Eskişehir’de yaşayan 62 yaşındaki Cevat Yeşilkuşak, 12 yaşında başladığı terziliğe 50 yıldır büyük bir bağlılıkla devam ediyor.

İlkokulu bitirir bitirmez anneannesinin yönlendirmesiyle terziliğe başlayan Cevat Yeşilkuşak, 50 yıldır aralıksız olarak geçimini bu meslekten sağlıyor. Çocukluğunu yaşayamadığını fakat terzi olduğu için de asla pişman olmadığını dile getiren 2 çocuk sahibi usta terzi, işini ilk günkü gibi severek yaptığını dile getirdi.

Çocukluğunda, ustalarından ve kalfalarından disiplinli bir eğitim gördüğünü ve bugünlere geldiğini vurgulayan Yeşilkuşak, “İlkokulu bitirdik. Anneannem de bu işlerle ilgileniyordu. O verdi beni bu mesleğe. O başlayış devam ediyor. Babam çiftçiydi. Sonradan şeker fabrikasında emekli oldu. Mesleğim sayesinde pek bir yoksulluk çekmedim. O kadar fazla para da kazanmadık. Yani kendi durumumuzu idare edebildik. Şu an 62 yaşındayım. İlkokuldan sonra bu işe hemen başladık. Ramazan aylarında imsak vaktine kadar çalışıyorduk, gidip yatıyorduk, sabah erkenden yine geliyorduk. O zaman yoğunluk vardı ısmarlama işlerde. Hep elde dikiliyordu ceketler. Çocukluğum hep meslekle alakalı geçti. Hep çarşıda durduk. Kenar mahalle çocuğuyuz biz. Akşamları yatmaya gidiyorduk. Sabah işe dönüyorduk. O zaman disiplin var tabii. Bu terzilik sabır işidir” şeklinde konuştu.
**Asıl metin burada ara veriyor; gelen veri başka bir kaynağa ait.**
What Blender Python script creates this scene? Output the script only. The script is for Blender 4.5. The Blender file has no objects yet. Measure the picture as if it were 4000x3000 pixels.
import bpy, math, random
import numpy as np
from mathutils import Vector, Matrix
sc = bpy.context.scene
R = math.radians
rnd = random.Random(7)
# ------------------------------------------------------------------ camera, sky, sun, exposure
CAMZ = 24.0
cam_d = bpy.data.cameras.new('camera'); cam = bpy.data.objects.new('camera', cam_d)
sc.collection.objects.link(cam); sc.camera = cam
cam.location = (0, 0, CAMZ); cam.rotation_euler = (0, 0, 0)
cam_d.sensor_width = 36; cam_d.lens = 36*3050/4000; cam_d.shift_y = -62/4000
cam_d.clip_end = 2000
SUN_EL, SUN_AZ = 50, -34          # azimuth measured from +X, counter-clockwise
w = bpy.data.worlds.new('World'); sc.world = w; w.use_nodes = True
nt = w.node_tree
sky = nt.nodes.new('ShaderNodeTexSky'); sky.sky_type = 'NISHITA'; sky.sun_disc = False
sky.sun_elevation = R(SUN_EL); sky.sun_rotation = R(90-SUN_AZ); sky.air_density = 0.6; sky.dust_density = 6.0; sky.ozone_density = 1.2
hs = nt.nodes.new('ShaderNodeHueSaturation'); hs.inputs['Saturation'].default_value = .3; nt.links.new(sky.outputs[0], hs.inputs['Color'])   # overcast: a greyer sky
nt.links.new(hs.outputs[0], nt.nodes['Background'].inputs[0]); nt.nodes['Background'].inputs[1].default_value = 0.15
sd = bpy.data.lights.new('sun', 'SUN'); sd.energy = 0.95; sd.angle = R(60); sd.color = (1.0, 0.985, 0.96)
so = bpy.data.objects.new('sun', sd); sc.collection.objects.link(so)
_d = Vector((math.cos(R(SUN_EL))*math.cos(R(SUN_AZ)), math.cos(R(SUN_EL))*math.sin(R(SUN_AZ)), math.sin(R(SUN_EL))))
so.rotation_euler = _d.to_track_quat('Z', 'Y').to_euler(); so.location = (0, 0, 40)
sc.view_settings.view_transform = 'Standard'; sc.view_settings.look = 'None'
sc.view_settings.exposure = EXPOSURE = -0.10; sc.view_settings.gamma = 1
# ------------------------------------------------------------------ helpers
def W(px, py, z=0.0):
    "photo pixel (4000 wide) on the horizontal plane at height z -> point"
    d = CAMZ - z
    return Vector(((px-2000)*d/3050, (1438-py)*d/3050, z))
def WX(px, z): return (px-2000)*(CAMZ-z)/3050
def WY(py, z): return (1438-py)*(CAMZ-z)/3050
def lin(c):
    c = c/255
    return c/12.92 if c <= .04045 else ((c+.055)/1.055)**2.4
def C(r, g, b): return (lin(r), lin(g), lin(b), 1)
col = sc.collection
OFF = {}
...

“Çocuklar, en azından tatil aralarında bir meslek öğrensinler”

Eğitim hayatına devam eden öğrencilere de en azından tatil dönemlerinde meslek öğrenmelerini tavsiye eden Yeşilkuşak, şunları kaydetti:

“Şimdiki çocuklar mecburen tahsil olayına yöneliyorlar. Terziliğe başlasa, tahsil kalır. Ona da anne ve babalar razı olmaz. Eğitimi bölemezler. Ben bu işi severek yapıyorum. Severek yapmasan zaten başarılı olmazsın. Ben bodrum katında çalışıyorum ama İstanbul’dan bile müşterilerim var. Bir işi dükkan değil, usta yapar. Çocuklar, en azından tatil aralarında bir meslek öğrensinler. Çabuk öğrenilecek şeyler var. Terziliğe bile başlasa, birkaç yıl içinde pantolon dikmesine öğrense yeter.”